-- Start --
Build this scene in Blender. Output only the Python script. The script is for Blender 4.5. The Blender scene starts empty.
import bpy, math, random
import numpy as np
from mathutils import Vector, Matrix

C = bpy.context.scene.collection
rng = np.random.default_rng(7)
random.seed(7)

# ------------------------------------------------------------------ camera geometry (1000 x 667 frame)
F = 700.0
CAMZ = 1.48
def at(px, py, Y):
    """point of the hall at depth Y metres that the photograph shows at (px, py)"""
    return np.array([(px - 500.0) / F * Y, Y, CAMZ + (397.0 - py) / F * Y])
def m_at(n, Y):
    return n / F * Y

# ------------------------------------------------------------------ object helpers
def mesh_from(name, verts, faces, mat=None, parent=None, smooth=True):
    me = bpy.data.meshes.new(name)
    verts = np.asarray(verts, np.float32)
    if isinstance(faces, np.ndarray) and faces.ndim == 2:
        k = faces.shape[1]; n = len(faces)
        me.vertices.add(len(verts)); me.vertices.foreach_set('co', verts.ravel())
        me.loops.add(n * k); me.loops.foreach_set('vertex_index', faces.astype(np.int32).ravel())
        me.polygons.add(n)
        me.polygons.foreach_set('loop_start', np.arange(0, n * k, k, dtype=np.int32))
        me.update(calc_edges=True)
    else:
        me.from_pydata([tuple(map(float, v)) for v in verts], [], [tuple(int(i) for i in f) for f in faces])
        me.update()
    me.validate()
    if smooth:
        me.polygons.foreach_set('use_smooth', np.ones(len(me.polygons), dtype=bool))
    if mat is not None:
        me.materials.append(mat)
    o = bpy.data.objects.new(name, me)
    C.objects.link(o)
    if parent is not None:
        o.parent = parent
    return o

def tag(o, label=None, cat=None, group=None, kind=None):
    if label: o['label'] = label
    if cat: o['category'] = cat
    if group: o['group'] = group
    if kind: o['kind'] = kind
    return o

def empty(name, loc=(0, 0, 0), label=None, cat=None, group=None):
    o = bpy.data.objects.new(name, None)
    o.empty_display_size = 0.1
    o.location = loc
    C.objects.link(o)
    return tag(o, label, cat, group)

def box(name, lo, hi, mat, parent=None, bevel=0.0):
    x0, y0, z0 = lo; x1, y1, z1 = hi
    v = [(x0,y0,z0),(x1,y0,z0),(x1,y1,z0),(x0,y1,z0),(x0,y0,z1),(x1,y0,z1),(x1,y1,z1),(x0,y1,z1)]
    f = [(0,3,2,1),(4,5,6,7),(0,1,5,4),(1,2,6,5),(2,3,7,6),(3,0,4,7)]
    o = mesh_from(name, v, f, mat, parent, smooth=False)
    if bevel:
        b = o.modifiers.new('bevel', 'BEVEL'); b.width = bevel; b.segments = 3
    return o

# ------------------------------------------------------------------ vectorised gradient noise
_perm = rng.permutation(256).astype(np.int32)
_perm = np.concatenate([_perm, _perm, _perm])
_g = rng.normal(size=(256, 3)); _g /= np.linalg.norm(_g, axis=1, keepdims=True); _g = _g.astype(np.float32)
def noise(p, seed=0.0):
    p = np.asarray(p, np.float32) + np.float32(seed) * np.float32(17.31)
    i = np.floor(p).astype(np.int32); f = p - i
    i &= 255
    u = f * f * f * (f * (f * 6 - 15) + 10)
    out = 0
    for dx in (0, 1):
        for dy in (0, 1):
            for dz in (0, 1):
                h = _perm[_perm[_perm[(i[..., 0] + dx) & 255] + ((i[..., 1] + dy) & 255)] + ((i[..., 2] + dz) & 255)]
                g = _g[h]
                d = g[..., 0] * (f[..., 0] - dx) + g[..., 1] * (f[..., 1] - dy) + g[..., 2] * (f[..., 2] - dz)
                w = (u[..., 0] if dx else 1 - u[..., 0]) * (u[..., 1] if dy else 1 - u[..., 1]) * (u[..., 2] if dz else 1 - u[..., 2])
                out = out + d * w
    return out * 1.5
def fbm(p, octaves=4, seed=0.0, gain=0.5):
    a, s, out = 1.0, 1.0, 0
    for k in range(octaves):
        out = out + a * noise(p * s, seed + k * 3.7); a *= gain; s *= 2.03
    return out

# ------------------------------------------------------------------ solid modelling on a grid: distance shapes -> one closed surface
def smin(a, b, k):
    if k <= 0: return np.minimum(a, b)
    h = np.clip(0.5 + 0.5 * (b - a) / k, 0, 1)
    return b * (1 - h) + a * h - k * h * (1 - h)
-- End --
-- Start --
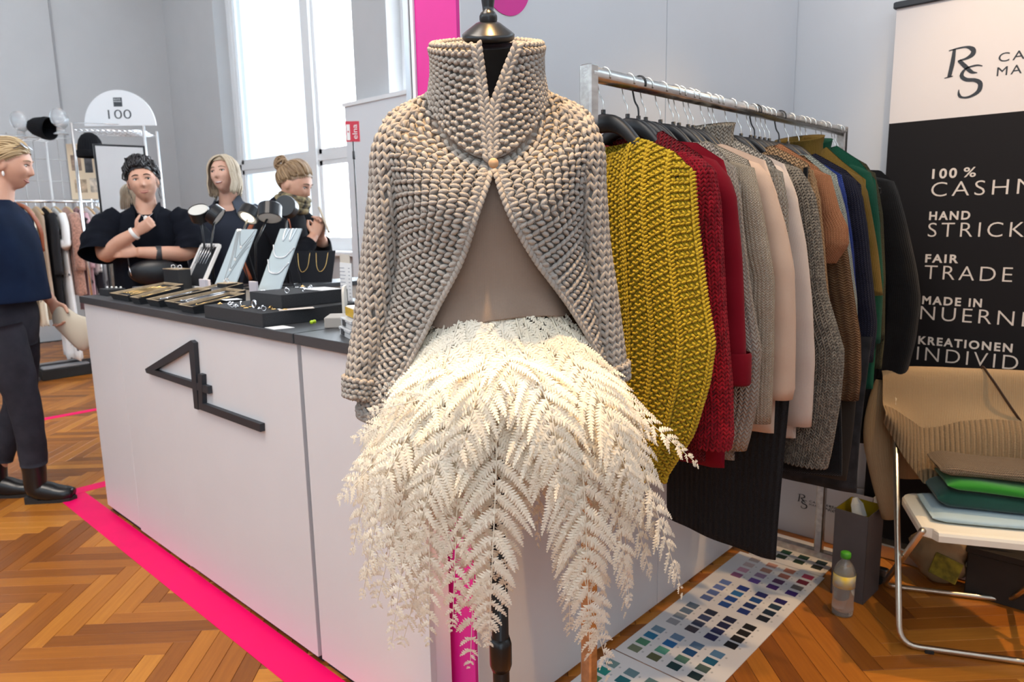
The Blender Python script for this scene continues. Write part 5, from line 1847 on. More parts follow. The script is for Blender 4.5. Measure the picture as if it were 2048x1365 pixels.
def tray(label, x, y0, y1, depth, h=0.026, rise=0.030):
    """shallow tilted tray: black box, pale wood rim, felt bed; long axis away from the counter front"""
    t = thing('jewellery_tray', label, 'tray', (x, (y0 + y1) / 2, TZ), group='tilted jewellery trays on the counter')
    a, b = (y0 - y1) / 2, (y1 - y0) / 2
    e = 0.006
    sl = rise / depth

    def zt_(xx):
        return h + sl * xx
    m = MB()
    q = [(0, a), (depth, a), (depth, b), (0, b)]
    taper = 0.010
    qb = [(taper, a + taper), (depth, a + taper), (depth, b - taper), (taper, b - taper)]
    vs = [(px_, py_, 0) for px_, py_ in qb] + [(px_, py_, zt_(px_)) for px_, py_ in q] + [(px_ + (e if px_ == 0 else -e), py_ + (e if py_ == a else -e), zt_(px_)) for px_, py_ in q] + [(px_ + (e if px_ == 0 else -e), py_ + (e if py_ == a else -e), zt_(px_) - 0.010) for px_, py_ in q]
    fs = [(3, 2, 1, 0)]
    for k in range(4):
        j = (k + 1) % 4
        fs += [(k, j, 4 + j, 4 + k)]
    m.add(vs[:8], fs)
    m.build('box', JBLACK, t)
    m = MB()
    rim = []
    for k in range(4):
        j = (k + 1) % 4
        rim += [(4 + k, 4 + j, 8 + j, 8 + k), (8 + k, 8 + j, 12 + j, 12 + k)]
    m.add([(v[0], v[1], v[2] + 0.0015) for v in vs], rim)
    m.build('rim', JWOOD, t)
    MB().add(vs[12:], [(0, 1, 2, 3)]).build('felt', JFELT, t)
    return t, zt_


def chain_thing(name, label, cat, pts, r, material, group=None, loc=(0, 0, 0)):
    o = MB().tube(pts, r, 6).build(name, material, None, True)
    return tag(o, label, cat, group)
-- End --
▶ _Problem details_: The lines to extract from the data above begin with the line containing "The Blender Python" and end with the line containing "sl = rise / depth". Extract them exactly, including both.

▶ _Complete answer_:
The Blender Python script for this scene continues. Write part 5, from line 1847 on. More parts follow. The script is for Blender 4.5. Measure the picture as if it were 2048x1365 pixels.
def tray(label, x, y0, y1, depth, h=0.026, rise=0.030):
    """shallow tilted tray: black box, pale wood rim, felt bed; long axis away from the counter front"""
    t = thing('jewellery_tray', label, 'tray', (x, (y0 + y1) / 2, TZ), group='tilted jewellery trays on the counter')
    a, b = (y0 - y1) / 2, (y1 - y0) / 2
    e = 0.006
    sl = rise / depth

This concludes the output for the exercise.